◆ **YOUR GOAL**:
Write out, unaltered, each line from the top of the records below down to the line where "return best" appears, that line included.

(Records with scene code)

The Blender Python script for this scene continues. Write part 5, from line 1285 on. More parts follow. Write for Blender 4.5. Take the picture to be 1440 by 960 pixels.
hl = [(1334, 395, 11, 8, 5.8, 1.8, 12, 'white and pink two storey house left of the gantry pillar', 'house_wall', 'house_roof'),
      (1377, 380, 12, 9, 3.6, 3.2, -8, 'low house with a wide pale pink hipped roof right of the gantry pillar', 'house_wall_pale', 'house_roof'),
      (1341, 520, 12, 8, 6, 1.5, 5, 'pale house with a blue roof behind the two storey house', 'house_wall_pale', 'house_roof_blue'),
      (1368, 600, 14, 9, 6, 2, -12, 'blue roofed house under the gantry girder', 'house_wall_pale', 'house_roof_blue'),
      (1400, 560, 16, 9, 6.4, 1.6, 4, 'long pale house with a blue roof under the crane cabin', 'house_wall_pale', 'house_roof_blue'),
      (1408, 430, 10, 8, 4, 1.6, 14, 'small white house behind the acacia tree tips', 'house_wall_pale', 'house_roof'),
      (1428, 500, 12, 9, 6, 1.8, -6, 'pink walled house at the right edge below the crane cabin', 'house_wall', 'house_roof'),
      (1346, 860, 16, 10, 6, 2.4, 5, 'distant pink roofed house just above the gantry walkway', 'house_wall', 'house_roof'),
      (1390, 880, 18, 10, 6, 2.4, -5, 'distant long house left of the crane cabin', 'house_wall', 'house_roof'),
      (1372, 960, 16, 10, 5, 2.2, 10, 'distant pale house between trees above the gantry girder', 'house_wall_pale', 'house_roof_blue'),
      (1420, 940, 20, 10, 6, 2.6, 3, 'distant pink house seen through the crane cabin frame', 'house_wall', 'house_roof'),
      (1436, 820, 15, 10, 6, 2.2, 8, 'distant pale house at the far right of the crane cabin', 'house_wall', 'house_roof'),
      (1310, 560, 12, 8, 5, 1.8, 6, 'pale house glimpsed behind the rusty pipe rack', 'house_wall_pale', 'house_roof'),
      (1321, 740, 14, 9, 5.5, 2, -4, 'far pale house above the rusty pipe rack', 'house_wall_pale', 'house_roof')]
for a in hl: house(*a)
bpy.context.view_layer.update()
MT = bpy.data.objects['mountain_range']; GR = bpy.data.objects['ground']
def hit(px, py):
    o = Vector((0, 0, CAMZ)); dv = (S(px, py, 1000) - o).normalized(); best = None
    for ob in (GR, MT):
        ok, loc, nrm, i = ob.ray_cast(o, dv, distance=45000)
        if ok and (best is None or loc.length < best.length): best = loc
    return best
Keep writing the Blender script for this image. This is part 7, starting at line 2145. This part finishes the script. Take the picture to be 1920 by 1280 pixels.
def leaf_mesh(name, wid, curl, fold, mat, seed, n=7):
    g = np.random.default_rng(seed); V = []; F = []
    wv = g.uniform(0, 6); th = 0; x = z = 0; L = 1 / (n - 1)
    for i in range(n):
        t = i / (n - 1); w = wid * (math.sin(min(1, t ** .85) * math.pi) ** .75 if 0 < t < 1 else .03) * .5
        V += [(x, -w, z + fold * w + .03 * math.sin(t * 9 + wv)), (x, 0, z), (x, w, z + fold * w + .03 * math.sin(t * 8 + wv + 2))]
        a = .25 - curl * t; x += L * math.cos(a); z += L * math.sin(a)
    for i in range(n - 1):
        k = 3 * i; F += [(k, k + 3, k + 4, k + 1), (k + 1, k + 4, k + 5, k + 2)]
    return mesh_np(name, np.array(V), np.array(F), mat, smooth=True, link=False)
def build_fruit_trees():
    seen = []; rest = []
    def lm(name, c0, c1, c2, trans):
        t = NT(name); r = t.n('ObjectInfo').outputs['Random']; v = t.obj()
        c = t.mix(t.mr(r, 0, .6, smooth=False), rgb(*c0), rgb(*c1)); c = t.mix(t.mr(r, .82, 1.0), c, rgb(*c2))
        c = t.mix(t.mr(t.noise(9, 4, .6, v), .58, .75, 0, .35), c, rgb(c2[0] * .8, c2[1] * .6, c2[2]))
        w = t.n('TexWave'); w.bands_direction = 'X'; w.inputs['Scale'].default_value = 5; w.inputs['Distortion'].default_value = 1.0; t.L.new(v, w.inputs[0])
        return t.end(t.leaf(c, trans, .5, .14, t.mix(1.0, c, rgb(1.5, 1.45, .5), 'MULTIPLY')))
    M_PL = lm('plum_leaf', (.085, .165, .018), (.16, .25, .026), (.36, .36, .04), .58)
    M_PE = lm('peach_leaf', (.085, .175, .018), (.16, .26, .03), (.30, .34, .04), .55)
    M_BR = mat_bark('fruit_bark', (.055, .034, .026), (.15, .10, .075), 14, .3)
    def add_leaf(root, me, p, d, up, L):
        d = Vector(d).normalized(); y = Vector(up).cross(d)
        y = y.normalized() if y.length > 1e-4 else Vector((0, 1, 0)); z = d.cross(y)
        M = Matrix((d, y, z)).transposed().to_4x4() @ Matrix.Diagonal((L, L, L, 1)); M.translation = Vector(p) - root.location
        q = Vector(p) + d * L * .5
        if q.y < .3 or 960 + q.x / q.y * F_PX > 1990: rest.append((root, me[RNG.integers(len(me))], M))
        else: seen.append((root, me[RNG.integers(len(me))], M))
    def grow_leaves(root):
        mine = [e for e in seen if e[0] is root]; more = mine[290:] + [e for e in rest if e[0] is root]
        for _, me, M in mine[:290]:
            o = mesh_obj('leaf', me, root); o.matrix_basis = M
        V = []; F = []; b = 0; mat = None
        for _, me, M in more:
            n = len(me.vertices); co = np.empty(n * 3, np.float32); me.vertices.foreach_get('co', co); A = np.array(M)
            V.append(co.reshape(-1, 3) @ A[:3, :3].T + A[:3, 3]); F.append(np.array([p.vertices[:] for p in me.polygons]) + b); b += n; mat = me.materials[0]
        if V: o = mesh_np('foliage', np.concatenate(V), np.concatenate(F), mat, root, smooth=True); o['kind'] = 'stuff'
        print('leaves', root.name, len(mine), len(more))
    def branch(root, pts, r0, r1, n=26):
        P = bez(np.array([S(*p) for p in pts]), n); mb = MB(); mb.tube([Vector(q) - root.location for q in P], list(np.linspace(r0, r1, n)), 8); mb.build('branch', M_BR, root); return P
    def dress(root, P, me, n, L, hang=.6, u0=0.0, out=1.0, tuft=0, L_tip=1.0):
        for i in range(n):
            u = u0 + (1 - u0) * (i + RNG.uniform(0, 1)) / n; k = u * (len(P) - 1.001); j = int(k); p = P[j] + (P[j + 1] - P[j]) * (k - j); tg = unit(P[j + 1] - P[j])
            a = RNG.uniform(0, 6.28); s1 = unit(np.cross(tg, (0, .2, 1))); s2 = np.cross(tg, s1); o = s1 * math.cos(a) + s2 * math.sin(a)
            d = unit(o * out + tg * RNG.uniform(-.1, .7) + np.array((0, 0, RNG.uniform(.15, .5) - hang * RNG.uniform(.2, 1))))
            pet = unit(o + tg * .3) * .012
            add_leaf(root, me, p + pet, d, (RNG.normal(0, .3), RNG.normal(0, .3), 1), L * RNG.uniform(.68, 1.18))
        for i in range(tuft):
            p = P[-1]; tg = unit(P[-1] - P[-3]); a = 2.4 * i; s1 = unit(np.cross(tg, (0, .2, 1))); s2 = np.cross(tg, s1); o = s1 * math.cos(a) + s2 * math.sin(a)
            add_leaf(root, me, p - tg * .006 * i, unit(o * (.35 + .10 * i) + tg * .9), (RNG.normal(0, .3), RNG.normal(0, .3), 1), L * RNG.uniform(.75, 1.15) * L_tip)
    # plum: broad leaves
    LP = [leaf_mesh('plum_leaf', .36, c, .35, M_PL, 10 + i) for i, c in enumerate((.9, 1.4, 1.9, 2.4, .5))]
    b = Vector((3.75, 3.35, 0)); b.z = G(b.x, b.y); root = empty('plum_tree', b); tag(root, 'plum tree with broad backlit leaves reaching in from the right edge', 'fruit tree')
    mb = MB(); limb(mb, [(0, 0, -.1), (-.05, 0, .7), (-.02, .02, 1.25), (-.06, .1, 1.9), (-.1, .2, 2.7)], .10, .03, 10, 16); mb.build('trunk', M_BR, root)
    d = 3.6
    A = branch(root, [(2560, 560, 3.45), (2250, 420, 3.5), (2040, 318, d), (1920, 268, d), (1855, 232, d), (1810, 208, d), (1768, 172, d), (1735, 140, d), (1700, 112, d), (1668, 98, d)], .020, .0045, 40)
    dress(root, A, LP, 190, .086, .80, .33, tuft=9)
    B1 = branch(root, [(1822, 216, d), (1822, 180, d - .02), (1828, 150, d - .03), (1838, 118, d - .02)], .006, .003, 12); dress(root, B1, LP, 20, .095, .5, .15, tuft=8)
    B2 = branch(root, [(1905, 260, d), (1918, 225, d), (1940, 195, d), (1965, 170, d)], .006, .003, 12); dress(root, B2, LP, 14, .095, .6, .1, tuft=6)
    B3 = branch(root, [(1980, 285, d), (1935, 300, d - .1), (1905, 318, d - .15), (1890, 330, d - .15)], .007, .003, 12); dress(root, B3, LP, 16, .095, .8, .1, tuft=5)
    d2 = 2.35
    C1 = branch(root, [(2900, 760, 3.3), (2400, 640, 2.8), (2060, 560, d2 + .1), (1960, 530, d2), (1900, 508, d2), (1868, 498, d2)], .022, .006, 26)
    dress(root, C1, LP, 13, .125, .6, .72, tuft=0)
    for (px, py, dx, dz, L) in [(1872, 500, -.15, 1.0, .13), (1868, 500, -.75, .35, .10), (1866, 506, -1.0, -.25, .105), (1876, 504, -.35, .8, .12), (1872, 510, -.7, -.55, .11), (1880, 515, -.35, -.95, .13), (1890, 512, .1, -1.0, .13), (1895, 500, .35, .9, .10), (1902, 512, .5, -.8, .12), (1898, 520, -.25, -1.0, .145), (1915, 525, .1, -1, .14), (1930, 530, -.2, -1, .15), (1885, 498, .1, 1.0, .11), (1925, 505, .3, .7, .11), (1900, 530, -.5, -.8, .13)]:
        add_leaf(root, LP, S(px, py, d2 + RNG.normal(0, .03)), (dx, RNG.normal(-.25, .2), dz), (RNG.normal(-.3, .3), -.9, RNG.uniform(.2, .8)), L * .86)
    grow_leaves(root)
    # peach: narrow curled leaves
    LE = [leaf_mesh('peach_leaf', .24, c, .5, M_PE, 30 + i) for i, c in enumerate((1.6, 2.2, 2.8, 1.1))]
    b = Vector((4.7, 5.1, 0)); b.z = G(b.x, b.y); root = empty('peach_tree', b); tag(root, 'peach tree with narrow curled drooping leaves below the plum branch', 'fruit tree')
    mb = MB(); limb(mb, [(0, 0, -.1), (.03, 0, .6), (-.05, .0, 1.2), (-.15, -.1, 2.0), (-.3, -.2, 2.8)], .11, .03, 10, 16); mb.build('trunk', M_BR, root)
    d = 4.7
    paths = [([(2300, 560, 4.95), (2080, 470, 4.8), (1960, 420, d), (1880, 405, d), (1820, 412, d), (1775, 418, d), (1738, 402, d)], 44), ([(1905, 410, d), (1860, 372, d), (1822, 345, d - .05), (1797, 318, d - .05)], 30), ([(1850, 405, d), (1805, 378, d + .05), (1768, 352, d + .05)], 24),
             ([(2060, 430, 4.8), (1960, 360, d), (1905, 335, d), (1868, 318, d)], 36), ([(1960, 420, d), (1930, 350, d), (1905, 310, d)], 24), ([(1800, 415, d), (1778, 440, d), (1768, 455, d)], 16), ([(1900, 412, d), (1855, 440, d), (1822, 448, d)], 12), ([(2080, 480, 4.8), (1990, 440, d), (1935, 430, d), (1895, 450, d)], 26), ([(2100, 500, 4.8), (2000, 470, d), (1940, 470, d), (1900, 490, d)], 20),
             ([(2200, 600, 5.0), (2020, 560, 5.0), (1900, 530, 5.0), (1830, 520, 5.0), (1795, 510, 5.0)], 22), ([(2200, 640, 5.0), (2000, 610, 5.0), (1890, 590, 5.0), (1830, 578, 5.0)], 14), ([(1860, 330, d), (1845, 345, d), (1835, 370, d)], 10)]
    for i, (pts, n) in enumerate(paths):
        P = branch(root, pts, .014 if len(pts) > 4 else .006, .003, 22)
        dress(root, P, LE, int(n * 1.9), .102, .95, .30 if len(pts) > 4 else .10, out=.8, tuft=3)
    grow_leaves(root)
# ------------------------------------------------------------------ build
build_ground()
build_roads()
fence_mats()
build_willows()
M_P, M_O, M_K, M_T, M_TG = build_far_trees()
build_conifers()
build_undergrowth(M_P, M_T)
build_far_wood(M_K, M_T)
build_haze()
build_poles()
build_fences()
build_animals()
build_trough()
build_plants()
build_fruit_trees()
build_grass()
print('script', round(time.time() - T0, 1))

◆ **RESPONSE BELOW**:
The Blender Python script for this scene continues. Write part 5, from line 1285 on. More parts follow. Write for Blender 4.5. Take the picture to be 1440 by 960 pixels.
hl = [(1334, 395, 11, 8, 5.8, 1.8, 12, 'white and pink two storey house left of the gantry pillar', 'house_wall', 'house_roof'),
      (1377, 380, 12, 9, 3.6, 3.2, -8, 'low house with a wide pale pink hipped roof right of the gantry pillar', 'house_wall_pale', 'house_roof'),
      (1341, 520, 12, 8, 6, 1.5, 5, 'pale house with a blue roof behind the two storey house', 'house_wall_pale', 'house_roof_blue'),
      (1368, 600, 14, 9, 6, 2, -12, 'blue roofed house under the gantry girder', 'house_wall_pale', 'house_roof_blue'),
      (1400, 560, 16, 9, 6.4, 1.6, 4, 'long pale house with a blue roof under the crane cabin', 'house_wall_pale', 'house_roof_blue'),
      (1408, 430, 10, 8, 4, 1.6, 14, 'small white house behind the acacia tree tips', 'house_wall_pale', 'house_roof'),
      (1428, 500, 12, 9, 6, 1.8, -6, 'pink walled house at the right edge below the crane cabin', 'house_wall', 'house_roof'),
      (1346, 860, 16, 10, 6, 2.4, 5, 'distant pink roofed house just above the gantry walkway', 'house_wall', 'house_roof'),
      (1390, 880, 18, 10, 6, 2.4, -5, 'distant long house left of the crane cabin', 'house_wall', 'house_roof'),
      (1372, 960, 16, 10, 5, 2.2, 10, 'distant pale house between trees above the gantry girder', 'house_wall_pale', 'house_roof_blue'),
      (1420, 940, 20, 10, 6, 2.6, 3, 'distant pink house seen through the crane cabin frame', 'house_wall', 'house_roof'),
      (1436, 820, 15, 10, 6, 2.2, 8, 'distant pale house at the far right of the crane cabin', 'house_wall', 'house_roof'),
      (1310, 560, 12, 8, 5, 1.8, 6, 'pale house glimpsed behind the rusty pipe rack', 'house_wall_pale', 'house_roof'),
      (1321, 740, 14, 9, 5.5, 2, -4, 'far pale house above the rusty pipe rack', 'house_wall_pale', 'house_roof')]
for a in hl: house(*a)
bpy.context.view_layer.update()
MT = bpy.data.objects['mountain_range']; GR = bpy.data.objects['ground']
def hit(px, py):
    o = Vector((0, 0, CAMZ)); dv = (S(px, py, 1000) - o).normalized(); best = None
    for ob in (GR, MT):
        ok, loc, nrm, i = ob.ray_cast(o, dv, distance=45000)
        if ok and (best is None or loc.length < best.length): best = loc
    return best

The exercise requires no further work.